As an artist, some complexities for Little involved a sprinkle of self-doubt. She often faced skepticism about her work.

Photo courtesy of Joseph Davis Studios.

“When I started getting my art degree, oftentimes from relatives I would hear ‘how are you going to make money with that?’ Or ‘how are you going to be sufficient?’” Little said. 

She talked about her former apprehension about how being an artist can be daunting and takes vulnerability.

“I was nervous about showcasing my true identity and my true self and what other people would think about that,” Little said. “When having a show or work displayed I love having people not know who I am.”

To her, this is one of the best things about being an artist. 

 Little has found great value in being a fly on the wall and hearing a variety of opinions about her work.

“I love hearing even the bad comments too. I like hearing unfiltered opinions. I think those are truthful,” said Little. 

Little’s work reaches all corners of the Boone community, even those who aren’t as exposed to the topics she showcases in her work. She hopes they simply reflect and examine. 

Little is currently working at an art gallery in Foscoe and is also a web designer assistant for Cheap Joes. 

As Little gets ready to start a summer teaching position in Raleigh focused on discovery and printmaking to first and third graders, she still aspires to keep exploring queer identity, womanhood, girlhood and the horror genre, she said. Actively saving up for her first printing press, she aims to get her work out there, build her studio, gain experience and hopefully move to the West Coast. 

 Little encourages aspiring artists to speak their truth, be unafraid, look for long term goals and to trust that “everything will happen.” 

Little’s best friend, Skylar Walker, described her as a bright, good-spirited and welcoming person who inspires others to be their most authentic selves. 

Walker has watched Little blossom and become more open and fearlessly self-expressive, she said.

“She does more of what she wants to do, not what society is pushing her to do,” Walker said.

Photo courtesy of Joseph Davis Studios.

Some of Little’s pieces contain sexual concepts and Walker commends her for how raw and unedited they are.

“People are afraid of those kinds of sexual concepts and she’s not, she’s very open with her sexuality,” Walker said. 

Walker said she thinks people need to be a bit more like Little, expressive about sex and how they want to feel.

 A tidbit Walker shared about Hannah and her work encompassed Hannah’s intent to touch her audience and have them question and explore their own interpretations.  

 “I would just say, look at the piece and look at her and let your emotions take you wherever you want them to take you because I think that’s her point in her art. She wants you to feel something and even if it’s not what she feels, she wants you to feel your own way about it.” 

Walker spoke of how deeply she respects Little for her personhood, not just her art.

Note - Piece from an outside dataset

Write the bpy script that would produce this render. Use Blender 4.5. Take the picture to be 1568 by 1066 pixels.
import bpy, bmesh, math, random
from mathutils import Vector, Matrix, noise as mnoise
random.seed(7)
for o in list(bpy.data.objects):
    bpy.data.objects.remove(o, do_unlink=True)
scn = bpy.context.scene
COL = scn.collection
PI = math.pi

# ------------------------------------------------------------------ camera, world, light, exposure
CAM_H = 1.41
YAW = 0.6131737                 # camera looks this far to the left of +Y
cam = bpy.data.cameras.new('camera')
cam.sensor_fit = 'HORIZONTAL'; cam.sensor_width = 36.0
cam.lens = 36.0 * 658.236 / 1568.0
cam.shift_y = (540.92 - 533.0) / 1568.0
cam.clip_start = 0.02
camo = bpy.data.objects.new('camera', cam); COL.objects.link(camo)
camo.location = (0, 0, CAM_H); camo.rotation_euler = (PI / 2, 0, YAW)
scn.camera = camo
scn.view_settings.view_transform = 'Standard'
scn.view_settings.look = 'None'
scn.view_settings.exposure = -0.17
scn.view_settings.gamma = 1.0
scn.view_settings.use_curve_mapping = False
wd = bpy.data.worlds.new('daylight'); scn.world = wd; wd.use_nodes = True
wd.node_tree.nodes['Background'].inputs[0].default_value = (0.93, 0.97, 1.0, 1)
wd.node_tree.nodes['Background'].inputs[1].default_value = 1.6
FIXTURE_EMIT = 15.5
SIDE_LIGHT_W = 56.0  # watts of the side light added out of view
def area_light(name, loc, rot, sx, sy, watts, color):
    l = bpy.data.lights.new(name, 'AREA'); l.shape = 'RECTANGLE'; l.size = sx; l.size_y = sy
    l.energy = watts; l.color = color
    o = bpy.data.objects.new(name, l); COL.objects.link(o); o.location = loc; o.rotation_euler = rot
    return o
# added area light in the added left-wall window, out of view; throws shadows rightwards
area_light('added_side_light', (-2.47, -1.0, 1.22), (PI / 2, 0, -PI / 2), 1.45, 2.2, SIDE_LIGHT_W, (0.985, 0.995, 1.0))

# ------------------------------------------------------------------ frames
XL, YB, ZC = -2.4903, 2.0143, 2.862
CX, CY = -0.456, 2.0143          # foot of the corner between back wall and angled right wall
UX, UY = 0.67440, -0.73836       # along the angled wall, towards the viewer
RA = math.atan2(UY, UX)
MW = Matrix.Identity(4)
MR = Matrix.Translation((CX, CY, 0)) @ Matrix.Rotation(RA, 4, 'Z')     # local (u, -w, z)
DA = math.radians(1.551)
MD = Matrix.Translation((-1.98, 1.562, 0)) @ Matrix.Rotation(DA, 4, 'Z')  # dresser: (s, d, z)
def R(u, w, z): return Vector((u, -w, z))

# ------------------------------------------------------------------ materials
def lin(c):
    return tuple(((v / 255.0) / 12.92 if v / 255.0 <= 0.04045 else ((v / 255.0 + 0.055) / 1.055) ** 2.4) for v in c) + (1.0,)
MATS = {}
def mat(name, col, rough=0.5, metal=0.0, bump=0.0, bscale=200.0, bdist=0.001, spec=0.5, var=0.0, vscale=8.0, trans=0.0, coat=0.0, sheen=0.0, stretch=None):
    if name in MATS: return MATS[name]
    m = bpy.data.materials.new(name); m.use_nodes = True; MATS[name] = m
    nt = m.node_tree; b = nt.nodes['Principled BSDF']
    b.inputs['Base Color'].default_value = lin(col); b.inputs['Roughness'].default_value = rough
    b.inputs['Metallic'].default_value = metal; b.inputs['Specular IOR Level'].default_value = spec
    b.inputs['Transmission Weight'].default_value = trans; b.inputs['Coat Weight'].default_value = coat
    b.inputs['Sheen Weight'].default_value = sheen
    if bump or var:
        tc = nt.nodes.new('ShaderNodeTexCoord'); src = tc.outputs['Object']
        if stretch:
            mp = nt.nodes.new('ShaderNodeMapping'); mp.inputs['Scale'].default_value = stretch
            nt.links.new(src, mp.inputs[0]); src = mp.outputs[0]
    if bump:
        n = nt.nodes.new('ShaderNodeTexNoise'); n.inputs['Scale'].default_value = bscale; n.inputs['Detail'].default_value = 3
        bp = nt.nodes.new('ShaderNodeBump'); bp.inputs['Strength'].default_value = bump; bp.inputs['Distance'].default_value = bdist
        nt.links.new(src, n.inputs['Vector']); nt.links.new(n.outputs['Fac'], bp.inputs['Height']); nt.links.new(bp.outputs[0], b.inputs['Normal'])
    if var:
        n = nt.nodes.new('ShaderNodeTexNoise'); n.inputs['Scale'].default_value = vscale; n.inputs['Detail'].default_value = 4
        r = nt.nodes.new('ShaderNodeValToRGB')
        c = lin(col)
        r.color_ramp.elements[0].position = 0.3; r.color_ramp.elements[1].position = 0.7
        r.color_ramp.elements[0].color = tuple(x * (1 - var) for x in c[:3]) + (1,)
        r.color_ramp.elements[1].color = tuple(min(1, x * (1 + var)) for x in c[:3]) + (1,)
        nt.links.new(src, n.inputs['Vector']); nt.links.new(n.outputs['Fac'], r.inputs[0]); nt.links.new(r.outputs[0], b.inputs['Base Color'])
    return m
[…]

“If anyone has the pleasure of meeting her they should appreciate it because she is just a light to a lot of people. And I think that’s a really odd thing to see nowadays and she’s one of those odd things,” Walker said. 

Another close friend, Caleb Hignite, said “She uses her art to express herself in ways that words simply can’t. Everything from her queer identity, to femininity, to heavy emotions.” 

She’s grown from and embraced frustration from difficult life situations, he said.

“She inspires me every day, and I’m so thankful and so blessed to have one of her pieces on my wall, a cloth-print skull design,” he said. 

He said her talent comes from a collectivist and humanist perspective, and her art communicates a wholly unique perspective on what it means to be an adult in the 2020s. 

He spoke of her ability to adapt to any atmosphere perfectly.

“We instantly became soulmates when we hung out the first time,” Hignite said. “She is a beautiful soul with an uplifting energy, her sense of humor and her empathy has truly made my life a beautiful one since she entered my life.”